A European Commission report on staff diversity within European Union institutions has accused the EU of being too white and not having enough representation from minority communities.

The report has stated that while ethnic minorities make up at least 10 per cent of the population in the European Union, the number of ethnic minorities within EU institutions is far lower.

As a result, the European Commission has vowed to launch an investigation into the ethnic profiles of its own employees to set possible quotas for its recruitment policy, Le Figaro reports.

Monica Silvana, an MEP for the Spanish Socialist Workers’ Party (PSOE) who heads the European Parliament’s Anti-Racism Intergroup, said a potential change in recruiting would face difficulties.

“It is very difficult to set quotas. If you set up it for black people, you will also have to do it for the disabled, gipsies, Latinos… It would be impossible to create such a system. But on the other hand, positive discrimination similar to that of gender parity would be possible,” the MEP said.

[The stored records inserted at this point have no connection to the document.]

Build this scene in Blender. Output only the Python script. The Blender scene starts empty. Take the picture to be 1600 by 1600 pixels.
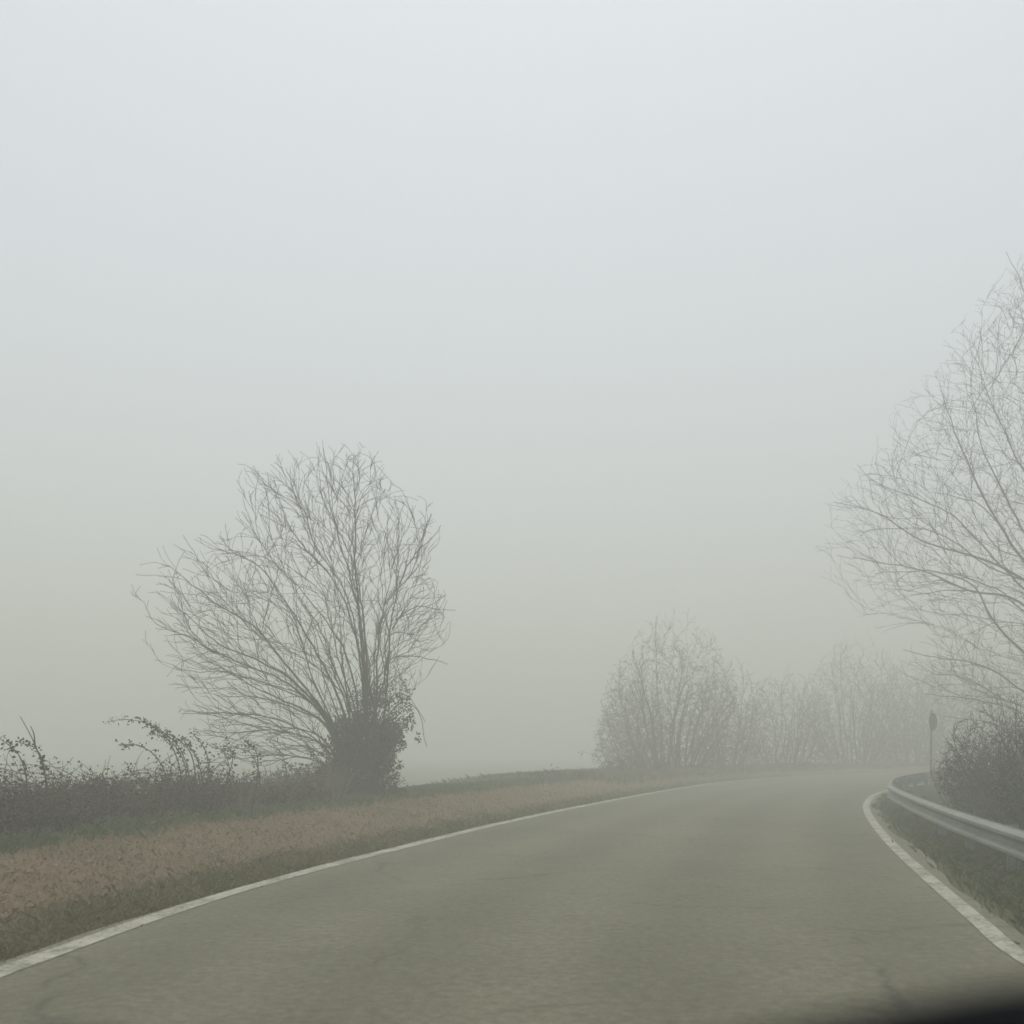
import bpy, math, random
import numpy as np

# ------------------------------------------------------------------ basics
scene = bpy.context.scene
COL = scene.collection
R = math.radians

def tag(o, label=None, cat=None, group=None, kind=None):
    if label: o["label"] = label
    if cat: o["category"] = cat
    if group: o["group"] = group
    if kind: o["kind"] = kind
    return o

def empty(name, loc, rz=0.0):
    o = bpy.data.objects.new(name, None)
    o.location = loc
    o.rotation_euler = (0, 0, rz)
    o.empty_display_size = 0.3
    COL.objects.link(o)
    return o

def link_mesh(name, verts, faces, mat, parent=None, loc=None, smooth=False):
    me = bpy.data.meshes.new(name)
    v = verts.tolist() if isinstance(verts, np.ndarray) else verts
    f = faces.tolist() if isinstance(faces, np.ndarray) else faces
    me.from_pydata(v, [], f)
    me.update()
    if smooth:
        me.polygons.foreach_set("use_smooth", [True] * len(me.polygons))
    me.materials.append(mat)
    o = bpy.data.objects.new(name, me)
    COL.objects.link(o)
    if parent: o.parent = parent
    if loc is not None: o.location = loc
    return o

def unit(v):
    return v / (np.linalg.norm(v) + 1e-9)

# ------------------------------------------------------------------ materials
def new_mat(name):
    m = bpy.data.materials.new(name)
    m.use_nodes = True
    nt = m.node_tree
    return m, nt, nt.nodes["Principled BSDF"]

def N(nt, typ, **kw):
    n = nt.nodes.new(typ)
    for k, v in kw.items():
        setattr(n, k, v)
    return n

def ramp(nt, fac, stops):
    n = N(nt, "ShaderNodeValToRGB")
    el = n.color_ramp.elements
    while len(el) < len(stops): el.new(0.5)
    for e, (p, c) in zip(el, stops):
        e.position = p
        e.color = (c[0], c[1], c[2], 1.0) if not isinstance(c, (int, float)) else (c, c, c, 1.0)
    nt.links.new(fac, n.inputs[0])
    return n.outputs[0]

def noise(nt, vec, scale, detail=4.0, rough=0.55, dist=0.0):
    n = N(nt, "ShaderNodeTexNoise")
    n.inputs["Scale"].default_value = scale
    n.inputs["Detail"].default_value = detail
    n.inputs["Roughness"].default_value = rough
    n.inputs["Distortion"].default_value = dist
    nt.links.new(vec, n.inputs["Vector"])
    return n.outputs["Fac"]

def mixc(nt, fac, a, b, mode="MIX"):
    n = N(nt, "ShaderNodeMix", data_type="RGBA", blend_type=mode)
    for sock, val in ((n.inputs[0], fac), (n.inputs[6], a), (n.inputs[7], b)):
        if isinstance(val, (int, float)): sock.default_value = val
        elif isinstance(val, tuple): sock.default_value = (*val, 1.0)
        else: nt.links.new(val, sock)
    return n.outputs[2]

def math_n(nt, op, a, b=None, clamp=False):
    n = N(nt, "ShaderNodeMath", operation=op)
    n.use_clamp = clamp
    for i, val in enumerate((a, b)):
        if val is None: continue
        if isinstance(val, (int, float)): n.inputs[i].default_value = val
        else: nt.links.new(val, n.inputs[i])
    return n.outputs[0]

def bump(nt, bsdf, height, strength, dist):
    b = N(nt, "ShaderNodeBump")
    b.inputs["Strength"].default_value = strength
    b.inputs["Distance"].default_value = dist
    nt.links.new(height, b.inputs["Height"])
    nt.links.new(b.outputs[0], bsdf.inputs["Normal"])

def island_mat(name, c0, c1, c2, rough=0.85, grain=6.0):
    """colour varies from leaf to leaf / blade to blade"""
    m, nt, p = new_mat(name)
    g = N(nt, "ShaderNodeNewGeometry")
    tc = N(nt, "ShaderNodeTexCoord")
    a = ramp(nt, g.outputs["Random Per Island"], [(0.0, c0), (0.5, c1), (1.0, c2)])
    f = noise(nt, tc.outputs["Object"], grain, 3)
    f2 = ramp(nt, f, [(0.3, 0.7), (0.7, 1.25)])
    col = mixc(nt, 1.0, a, f2, "MULTIPLY")
    nt.links.new(col, p.inputs["Base Color"])
    p.inputs["Roughness"].default_value = rough
    p.inputs["Specular IOR Level"].default_value = 0.2
    return m

def bark_mat(name, c0, c1):
    m, nt, p = new_mat(name)
    tc = N(nt, "ShaderNodeTexCoord")
    f = noise(nt, tc.outputs["Object"], 7.0, 5, 0.6)
    col = ramp(nt, f, [(0.3, c0), (0.7, c1)])
    nt.links.new(col, p.inputs["Base Color"])
    p.inputs["Roughness"].default_value = 0.9
    p.inputs["Specular IOR Level"].default_value = 0.15
    bump(nt, p, noise(nt, tc.outputs["Object"], 40, 4), 0.5, 0.01)
    return m

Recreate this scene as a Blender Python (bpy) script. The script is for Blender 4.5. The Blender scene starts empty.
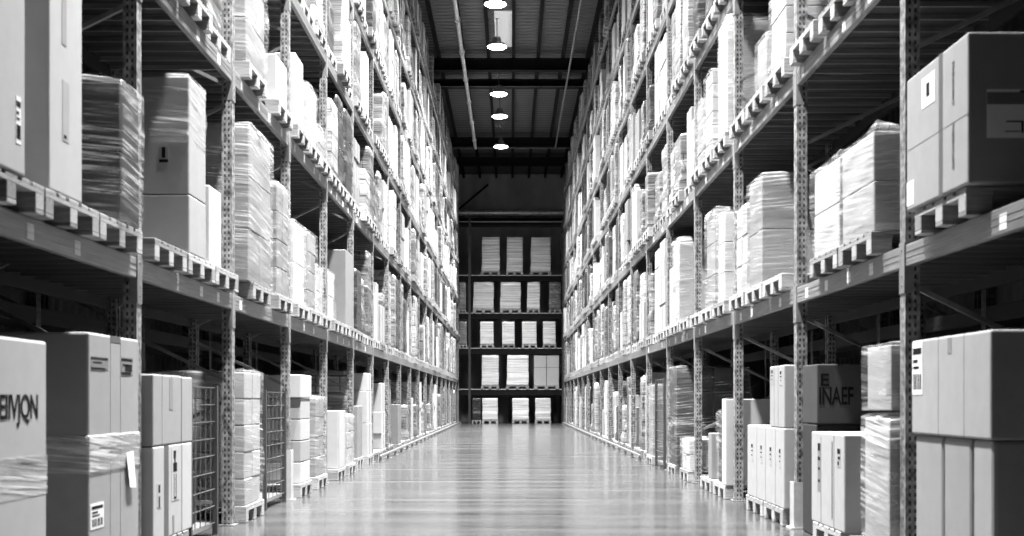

According to Le Figaro, the EU is looking to entice ethnic minority students into working for the European Union and states that human resources managers will undergo “unconscious bias” training.

The Commission has called on the European Parliament and the European Council to also consider promoting diversity within their staff, as well.

Younous Omarjee, an MEP of the far-left France Insoumise (FI), added: “Within the European institutions, the same patterns can be found throughout Europe. People of colour occupy the least valued positions and are often invisibilised: cleaning, maintenance, and security personnel. And at the top, the uniformity is quite different!”

The report is not the first time the EU has been criticised as being “too white” in recent years.

In 2017, former European Commissioner for Migration, Home Affairs, and Citizenship Dimitris Avramopoulos praised several articles that stated the EU was too white and said the EU should replace white workers with “people of colour”.

In the UK, many media articles have accused everything from the countryside to the music industry to weddings as being  “too white”. Despite this, it was revealed that in media, ethnic minorities are actually vastly overrepresented compared to their share of the population.